Work to be completed | Quote, please, the line with "Write a Blender", the line with "from mathutils import Vector, Matrix", and every line between them, exactly and with nothing else.

------

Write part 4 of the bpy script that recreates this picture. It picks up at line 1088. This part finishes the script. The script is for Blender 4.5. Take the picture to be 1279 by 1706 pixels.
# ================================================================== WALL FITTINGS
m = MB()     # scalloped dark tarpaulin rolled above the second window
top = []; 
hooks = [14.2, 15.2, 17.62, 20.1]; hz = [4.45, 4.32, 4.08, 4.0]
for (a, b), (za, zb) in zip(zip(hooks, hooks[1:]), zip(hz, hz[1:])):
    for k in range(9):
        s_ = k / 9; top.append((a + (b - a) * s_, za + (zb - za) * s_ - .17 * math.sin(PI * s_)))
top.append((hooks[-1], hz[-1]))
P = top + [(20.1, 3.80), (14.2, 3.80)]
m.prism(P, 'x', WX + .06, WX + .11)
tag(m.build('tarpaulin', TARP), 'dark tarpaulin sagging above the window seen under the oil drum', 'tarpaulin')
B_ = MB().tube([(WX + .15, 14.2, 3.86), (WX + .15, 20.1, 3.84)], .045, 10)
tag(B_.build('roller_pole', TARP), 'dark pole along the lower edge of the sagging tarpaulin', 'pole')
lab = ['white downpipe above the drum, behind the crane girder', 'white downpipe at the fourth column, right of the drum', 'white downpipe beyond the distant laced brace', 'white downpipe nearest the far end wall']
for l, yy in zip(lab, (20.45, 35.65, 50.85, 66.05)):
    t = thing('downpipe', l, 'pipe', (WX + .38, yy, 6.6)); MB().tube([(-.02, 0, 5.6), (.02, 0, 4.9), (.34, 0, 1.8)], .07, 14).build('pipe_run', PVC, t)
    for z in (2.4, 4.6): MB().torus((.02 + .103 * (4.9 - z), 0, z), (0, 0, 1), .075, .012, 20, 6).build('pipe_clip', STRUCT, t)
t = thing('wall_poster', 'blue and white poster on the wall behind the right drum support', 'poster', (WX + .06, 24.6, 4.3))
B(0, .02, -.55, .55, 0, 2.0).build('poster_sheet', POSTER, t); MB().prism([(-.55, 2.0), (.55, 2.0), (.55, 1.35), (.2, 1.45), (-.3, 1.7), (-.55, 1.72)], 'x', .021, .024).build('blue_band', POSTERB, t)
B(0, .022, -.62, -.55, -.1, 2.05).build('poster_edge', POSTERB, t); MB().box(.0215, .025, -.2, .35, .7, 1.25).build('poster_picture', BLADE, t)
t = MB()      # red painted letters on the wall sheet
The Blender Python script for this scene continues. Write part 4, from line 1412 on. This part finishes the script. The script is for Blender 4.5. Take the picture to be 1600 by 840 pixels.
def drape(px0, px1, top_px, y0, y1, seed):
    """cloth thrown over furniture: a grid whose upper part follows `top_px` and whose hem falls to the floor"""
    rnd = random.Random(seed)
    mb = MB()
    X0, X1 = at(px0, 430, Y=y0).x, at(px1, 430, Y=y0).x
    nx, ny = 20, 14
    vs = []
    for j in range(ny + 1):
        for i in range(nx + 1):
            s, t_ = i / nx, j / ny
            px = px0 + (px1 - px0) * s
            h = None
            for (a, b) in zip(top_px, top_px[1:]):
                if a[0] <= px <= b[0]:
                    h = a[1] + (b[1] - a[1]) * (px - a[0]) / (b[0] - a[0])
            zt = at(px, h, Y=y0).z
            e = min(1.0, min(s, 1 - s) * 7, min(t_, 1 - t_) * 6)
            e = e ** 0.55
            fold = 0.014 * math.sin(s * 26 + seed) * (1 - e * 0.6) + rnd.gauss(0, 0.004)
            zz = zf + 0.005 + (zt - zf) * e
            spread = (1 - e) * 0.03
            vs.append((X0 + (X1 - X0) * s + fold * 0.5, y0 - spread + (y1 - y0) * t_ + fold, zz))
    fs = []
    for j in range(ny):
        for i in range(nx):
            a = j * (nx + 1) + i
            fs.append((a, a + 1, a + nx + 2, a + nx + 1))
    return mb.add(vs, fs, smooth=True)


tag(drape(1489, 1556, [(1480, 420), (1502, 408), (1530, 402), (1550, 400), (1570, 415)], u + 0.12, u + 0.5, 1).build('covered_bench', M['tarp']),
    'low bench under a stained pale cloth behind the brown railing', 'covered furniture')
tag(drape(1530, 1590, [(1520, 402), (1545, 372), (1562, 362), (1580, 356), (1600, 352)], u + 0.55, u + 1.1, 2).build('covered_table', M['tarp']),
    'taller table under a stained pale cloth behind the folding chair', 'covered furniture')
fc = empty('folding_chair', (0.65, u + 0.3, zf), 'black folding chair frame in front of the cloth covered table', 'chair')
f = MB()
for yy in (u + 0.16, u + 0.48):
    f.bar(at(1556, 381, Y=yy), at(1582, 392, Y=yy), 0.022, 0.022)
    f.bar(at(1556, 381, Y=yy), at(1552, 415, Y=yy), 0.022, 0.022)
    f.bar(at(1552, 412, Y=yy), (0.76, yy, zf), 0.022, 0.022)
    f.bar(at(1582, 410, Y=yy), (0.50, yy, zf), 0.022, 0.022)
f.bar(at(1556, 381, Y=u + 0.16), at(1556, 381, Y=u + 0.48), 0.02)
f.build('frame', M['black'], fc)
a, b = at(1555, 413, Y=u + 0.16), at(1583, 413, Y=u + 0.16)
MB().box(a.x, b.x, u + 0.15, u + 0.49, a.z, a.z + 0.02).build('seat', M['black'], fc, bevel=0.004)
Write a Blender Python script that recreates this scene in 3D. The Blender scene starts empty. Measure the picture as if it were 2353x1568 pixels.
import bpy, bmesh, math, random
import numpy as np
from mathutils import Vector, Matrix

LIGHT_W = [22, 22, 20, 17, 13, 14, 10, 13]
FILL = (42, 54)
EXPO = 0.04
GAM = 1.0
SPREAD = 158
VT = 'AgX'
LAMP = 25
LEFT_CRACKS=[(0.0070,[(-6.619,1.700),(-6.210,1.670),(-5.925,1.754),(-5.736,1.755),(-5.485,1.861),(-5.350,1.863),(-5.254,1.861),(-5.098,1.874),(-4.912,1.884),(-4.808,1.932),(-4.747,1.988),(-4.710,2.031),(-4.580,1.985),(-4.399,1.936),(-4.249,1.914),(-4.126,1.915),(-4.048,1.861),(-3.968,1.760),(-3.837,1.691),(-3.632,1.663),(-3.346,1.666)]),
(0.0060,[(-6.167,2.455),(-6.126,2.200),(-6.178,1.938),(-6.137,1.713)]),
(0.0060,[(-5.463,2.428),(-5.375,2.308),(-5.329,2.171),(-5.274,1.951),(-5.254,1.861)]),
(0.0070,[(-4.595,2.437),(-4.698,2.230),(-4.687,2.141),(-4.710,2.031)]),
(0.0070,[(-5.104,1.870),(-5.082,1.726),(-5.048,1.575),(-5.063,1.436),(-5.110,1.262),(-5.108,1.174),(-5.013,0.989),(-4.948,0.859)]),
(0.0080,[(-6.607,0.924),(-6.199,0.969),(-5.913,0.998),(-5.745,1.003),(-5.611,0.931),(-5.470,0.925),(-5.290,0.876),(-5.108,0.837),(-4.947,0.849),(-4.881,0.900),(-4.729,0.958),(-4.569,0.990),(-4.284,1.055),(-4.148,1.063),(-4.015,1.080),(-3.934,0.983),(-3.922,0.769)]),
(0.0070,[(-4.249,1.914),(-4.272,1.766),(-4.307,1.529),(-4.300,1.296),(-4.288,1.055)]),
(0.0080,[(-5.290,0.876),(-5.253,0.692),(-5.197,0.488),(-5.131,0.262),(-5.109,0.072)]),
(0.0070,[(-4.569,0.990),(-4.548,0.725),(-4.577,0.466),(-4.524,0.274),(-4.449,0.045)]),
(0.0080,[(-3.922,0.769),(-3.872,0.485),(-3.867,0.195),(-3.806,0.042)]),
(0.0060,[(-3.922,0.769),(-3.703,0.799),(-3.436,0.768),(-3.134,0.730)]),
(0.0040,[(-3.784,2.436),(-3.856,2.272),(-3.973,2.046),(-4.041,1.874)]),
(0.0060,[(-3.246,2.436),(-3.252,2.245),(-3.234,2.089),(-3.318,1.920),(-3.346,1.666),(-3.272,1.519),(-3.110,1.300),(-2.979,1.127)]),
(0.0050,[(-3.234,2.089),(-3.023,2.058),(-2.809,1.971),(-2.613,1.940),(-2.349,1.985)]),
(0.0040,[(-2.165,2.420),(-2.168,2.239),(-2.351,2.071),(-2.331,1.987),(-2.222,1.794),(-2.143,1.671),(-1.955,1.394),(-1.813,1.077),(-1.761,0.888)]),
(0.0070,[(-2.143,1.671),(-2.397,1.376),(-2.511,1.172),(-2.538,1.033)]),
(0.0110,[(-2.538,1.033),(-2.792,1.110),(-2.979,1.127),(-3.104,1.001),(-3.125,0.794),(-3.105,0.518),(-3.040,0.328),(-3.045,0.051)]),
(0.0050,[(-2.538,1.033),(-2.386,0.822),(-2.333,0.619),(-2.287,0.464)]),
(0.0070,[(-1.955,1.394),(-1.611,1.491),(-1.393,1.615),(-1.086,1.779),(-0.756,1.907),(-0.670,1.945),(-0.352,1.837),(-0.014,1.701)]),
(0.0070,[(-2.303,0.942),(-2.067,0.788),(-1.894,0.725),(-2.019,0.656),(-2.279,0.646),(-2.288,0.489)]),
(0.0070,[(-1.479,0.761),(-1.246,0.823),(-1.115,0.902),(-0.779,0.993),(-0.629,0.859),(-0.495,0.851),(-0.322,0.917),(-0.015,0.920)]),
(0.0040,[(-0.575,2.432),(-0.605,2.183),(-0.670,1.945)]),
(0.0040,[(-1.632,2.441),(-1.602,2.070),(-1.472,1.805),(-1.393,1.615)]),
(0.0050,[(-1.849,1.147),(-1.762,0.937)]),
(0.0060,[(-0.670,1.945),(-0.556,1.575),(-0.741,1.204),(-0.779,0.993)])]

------

Full solution |
Write a Blender Python script that recreates this scene in 3D. The Blender scene starts empty. Measure the picture as if it were 2353x1568 pixels.
import bpy, bmesh, math, random
import numpy as np
from mathutils import Vector, Matrix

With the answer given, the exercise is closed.